The stators 2 include windings and the rotors 4 include fixed magnets. The outer surface of the rotors 4, the cans 3 and the inner surface of the stator are cylindrical. Each impeller 5 is thus driven by the rotor 4 along the perimeter of the impeller.

Claims

1. A modularized pump comprising an inlet side end lid with a process fluid inlet and an outlet side end lid with a process fluid outlet and at least two pump modules sandwiched between the inlet side end lid and the outlet side end lid, each pump module including a casing, an enclosed volume inside said casing, at least one pump stage, at least one coolant inlet, at least one coolant outlet and a separate power connection for connection to a VSD; and wherein each pump stage includes an impeller with a rotor, a stator surrounding the rotor, and a can between the impeller and the stator.
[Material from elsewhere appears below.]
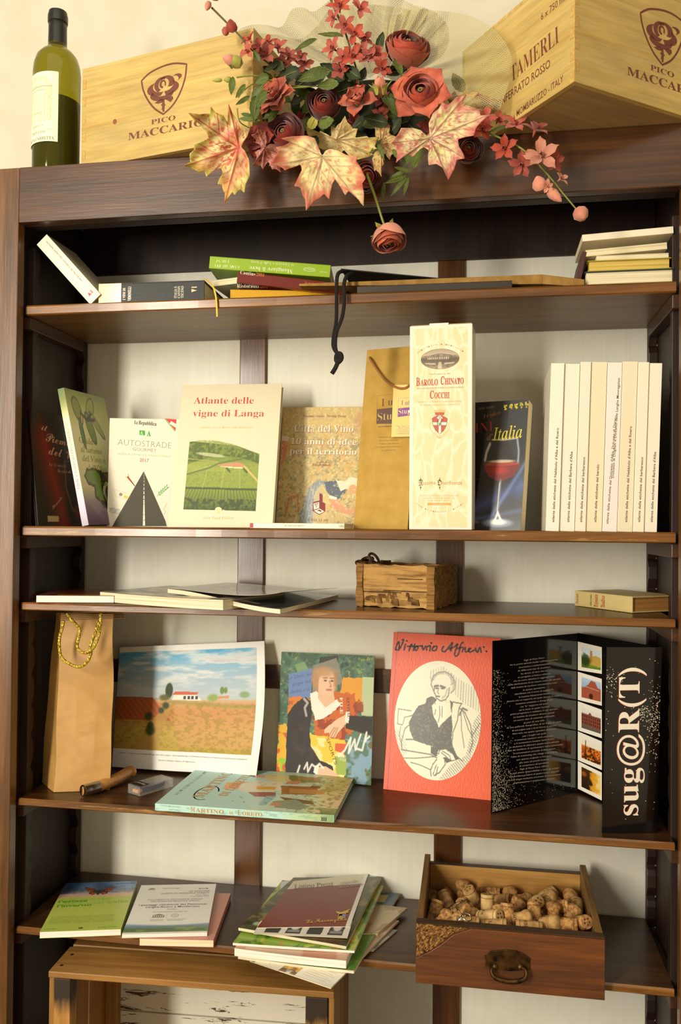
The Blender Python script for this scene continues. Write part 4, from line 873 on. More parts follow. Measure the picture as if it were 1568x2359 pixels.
# Autostrade gourmet
A = at(246, 1211, Y=.120); MA_ = frame(A.x, .120, z2s, .25, .07, .0)
e = book(MA_, .139, .016, .2135, M('#ece3cd', .4, coat=.2), 'white motorway food guide with green spine and a grey road triangle', bt=.0006, spm=M('#3fae2c', .4))
sh = Sheet(MA_); m = MB(); G1, G2, R1 = M('#4aa83a', .5), M('#8a8276', .5), M('#c4503c', .5)
tx(m, sh, 'la', (309, 977), (317, 977.5), 9, INKD, 'b', off=-.01); tx(m, sh, 'Repubblica', (319, 977.6), (360, 981), 9, INKD, 'b')
pp(m, sh, [(321, 991), (334, 992), (334, 1003), (321, 1002)], G1); tx(m, sh, 'A', (322.5, 1001), (329, 1001.5), 8, WHITE, 'b', lay=3); tx(m, sh, 'A', (338, 1004.5), (347, 1005), 12, G1, 'b', off=.02)
tx(m, sh, 'AUTOSTRADE', (271, 1025), (394, 1033), 14, G2, off=-.022); tx(m, sh, 'GOURMET', (305.5, 1038), (360, 1042), 7.5, G2, off=-.015)
tx(m, sh, 'GUIDA AI SAPORI E AI PIACERI D’ITALIA', (271, 1047), (393, 1054), 4.5, M('#b8cc9a', .5)); tx(m, sh, '2017', (321.5, 1063.5), (342, 1065), 8, R1)
pp(m, sh, [(331, 1085.5), (258, 1213), (384, 1212), (381, 1200)], M('#4a4434', .6))
for i in range(13):
    t0 = .06+i*.072; wv = .4+5.4*(t0*t0*.75+.12*t0); ya = 1088+t0**1.45*122; yb = ya+3+t0*t0*17
    if yb > 1211: yb = 1211
    pp(m, sh, [(331.5-wv*.5, ya), (331.5+wv*.5, ya), (331.5+wv*.62, yb), (331.5-wv*.62, yb)], WHITE, 2)
pp(m, sh, [(381, 964), (406.5, 966.5), (404, 993)], M('#d2432e', .5)); pr_(m, sh, [(379.5, 964.5), (403, 994)], .0012, G1); pp(m, sh, [(394, 970), (406, 977), (404, 985), (390, 976)], WHITE, 2)
for k in range(3): pr_(m, sh, [(292+k*1.2, 1099-k), (310+k*.3, 1119+k*.5)], .0014, M('#c4452c', .5), 2)
pr_(m, sh, [(288, 1098), (297, 1101), (295, 1092)], .0009, G1)
pr_(m, sh, [(361, 1144), (372, 1132), (386, 1122)], .0006, G1); [pp(m, sh, [(364+k*4.5, 1139-k*4), (366+k*4.5, 1131-k*4), (368+k*4.5, 1134-k*4)], G1) or pp(m, sh, [(364+k*4.5, 1140-k*4), (373+k*4.5, 1137-k*4), (369+k*4.5, 1141-k*4)], G1) for k in range(5)]
pr_(m, sh, [(260, 1126), (276, 1131), (301, 1139), (296, 1152), (268, 1144), (260, 1126)], .0004, M('#b8a894', .5)); pp(m, sh, [(286, 1141), (295, 1143), (293, 1149), (285, 1147)], M('#e2c81e', .5)); pp(m, sh, [(278+4*math.cos(a), 1139+4*math.sin(a)) for a in np.linspace(0, 6, 9)], M('#9a8468', .5))
for k in range(5): pr_(m, sh, [(252+i*3.2, 1169+k*2.6+1.4*math.sin(i*1.7+k)+i*.7) for i in range(9)], .0005, M('#3a5a94', .5))
pr_(m, sh, [(384, 1160), (380, 1168), (376, 1172), (381, 1178), (377, 1186)], .0006, M('#d89a84', .5))
m.build('cover_print', e)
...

2. The modularized pump of claim 1, wherein each module includes a pressure compensator limiting a pressure difference over the can between a pumped media in an impeller side of the modularized pump and a dielectric fluid inside the casing.

3. The modularized pump of claim 1, wherein the at least one coolant inlet, and the at least one coolant outlet are in fluid communication with spiral shaped coolant channels surrounding each stator.

4. The modularized pump of claim 1, further including a metal to metal face seal between the at least two modules.

5. The modularized pump of claim 1, further including a polymeric face seal between the at least two modules.

6. The modularized pump of claim 1, wherein each module includes two stages.